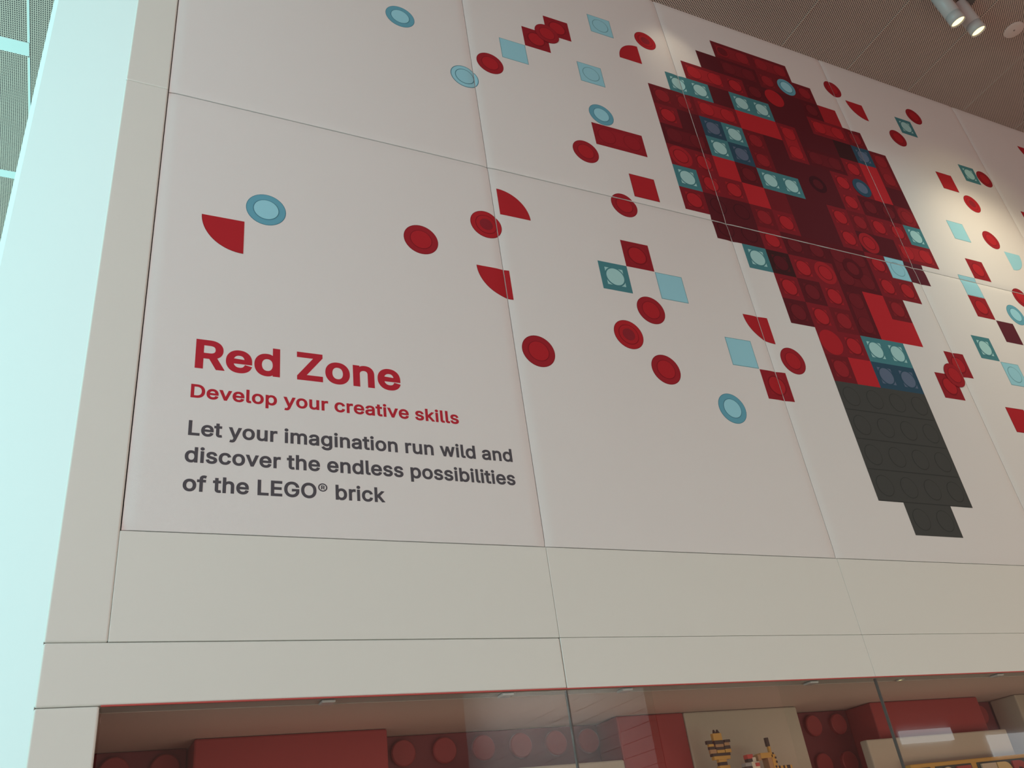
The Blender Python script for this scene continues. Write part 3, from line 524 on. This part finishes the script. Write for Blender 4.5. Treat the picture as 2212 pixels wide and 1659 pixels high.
def embolden(p, off, sgn):
    o = []; n = len(p)
    for i in range(n):
        a, b, c = p[i - 1], p[i], p[(i + 1) % n]
        e1 = (b[0] - a[0], b[1] - a[1]); e2 = (c[0] - b[0], c[1] - b[1])
        l1 = math.hypot(*e1) or 1; l2 = math.hypot(*e2) or 1
        n1 = (e1[1] / l1 * sgn, -e1[0] / l1 * sgn); n2 = (e2[1] / l2 * sgn, -e2[0] / l2 * sgn)
        m = (n1[0] + n2[0], n1[1] + n2[1]); d = 1 + n1[0] * n2[0] + n1[1] * n2[1]
        d = max(d, 0.6)
        o.append((b[0] + off * m[0] / d, b[1] + off * m[1] / d))
    return o
def winding(loops, x, y):
    w = 0
    for p in loops:
        ax, ay = p[-1]
        for bx, by in p:
            if ay <= y:
                if by > y and (bx - ax) * (y - ay) - (x - ax) * (by - ay) > 0: w += 1
            elif by <= y and (bx - ax) * (y - ay) - (x - ax) * (by - ay) < 0: w -= 1
            ax, ay = bx, by
    return w
FILLED = {}
def filled(ch, of):
    """one emboldened letter as (points, triangles)"""
    if (ch, of) in FILLED: return FILLED[(ch, of)]
    adv, sps = GLYPHS[ch]
    outs = [outline(p) for p in sps]
    big = max(outs, key=lambda p: abs(area2(p)))
    sgn = 1 if area2(big) > 0 else -1
    loops = [embolden(p, of, sgn) for p in outs]
    pts, edges = [], []
    for q in loops:
        n0 = len(pts); pts += [Vector(p) for p in q]
        edges += [(n0 + i, n0 + (i + 1) % len(q)) for i in range(len(q))]
    vs, es, fs, _, _, _ = delaunay_2d_cdt(pts, edges, [], 0, 1e-6)
    keep = []
    for f in fs:
        cx = sum(vs[i].x for i in f) / len(f); cy = sum(vs[i].y for i in f) / len(f)
        if winding(loops, cx, cy) * sgn > 0: keep.append(tuple(f))
    FILLED[(ch, of)] = ([(v.x, v.y) for v in vs], keep)
    return FILLED[(ch, of)]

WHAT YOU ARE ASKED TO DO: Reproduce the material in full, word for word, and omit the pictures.

REPLY:
The Blender Python script for this scene continues. Write part 3, from line 524 on. This part finishes the script. Write for Blender 4.5. Treat the picture as 2212 pixels wide and 1659 pixels high.
def embolden(p, off, sgn):
    o = []; n = len(p)
    for i in range(n):
        a, b, c = p[i - 1], p[i], p[(i + 1) % n]
        e1 = (b[0] - a[0], b[1] - a[1]); e2 = (c[0] - b[0], c[1] - b[1])
        l1 = math.hypot(*e1) or 1; l2 = math.hypot(*e2) or 1
        n1 = (e1[1] / l1 * sgn, -e1[0] / l1 * sgn); n2 = (e2[1] / l2 * sgn, -e2[0] / l2 * sgn)
        m = (n1[0] + n2[0], n1[1] + n2[1]); d = 1 + n1[0] * n2[0] + n1[1] * n2[1]
        d = max(d, 0.6)
        o.append((b[0] + off * m[0] / d, b[1] + off * m[1] / d))
    return o
def winding(loops, x, y):
    w = 0
    for p in loops:
        ax, ay = p[-1]
        for bx, by in p:
            if ay <= y:
                if by > y and (bx - ax) * (y - ay) - (x - ax) * (by - ay) > 0: w += 1
            elif by <= y and (bx - ax) * (y - ay) - (x - ax) * (by - ay) < 0: w -= 1
            ax, ay = bx, by
    return w
FILLED = {}
def filled(ch, of):
    """one emboldened letter as (points, triangles)"""
    if (ch, of) in FILLED: return FILLED[(ch, of)]
    adv, sps = GLYPHS[ch]
    outs = [outline(p) for p in sps]
    big = max(outs, key=lambda p: abs(area2(p)))
    sgn = 1 if area2(big) > 0 else -1
    loops = [embolden(p, of, sgn) for p in outs]
    pts, edges = [], []
    for q in loops:
        n0 = len(pts); pts += [Vector(p) for p in q]
        edges += [(n0 + i, n0 + (i + 1) % len(q)) for i in range(len(q))]
    vs, es, fs, _, _, _ = delaunay_2d_cdt(pts, edges, [], 0, 1e-6)
    keep = []
    for f in fs:
        cx = sum(vs[i].x for i in f) / len(f); cy = sum(vs[i].y for i in f) / len(f)
        if winding(loops, cx, cy) * sgn > 0: keep.append(tuple(f))
    FILLED[(ch, of)] = ([(v.x, v.y) for v in vs], keep)
    return FILLED[(ch, of)]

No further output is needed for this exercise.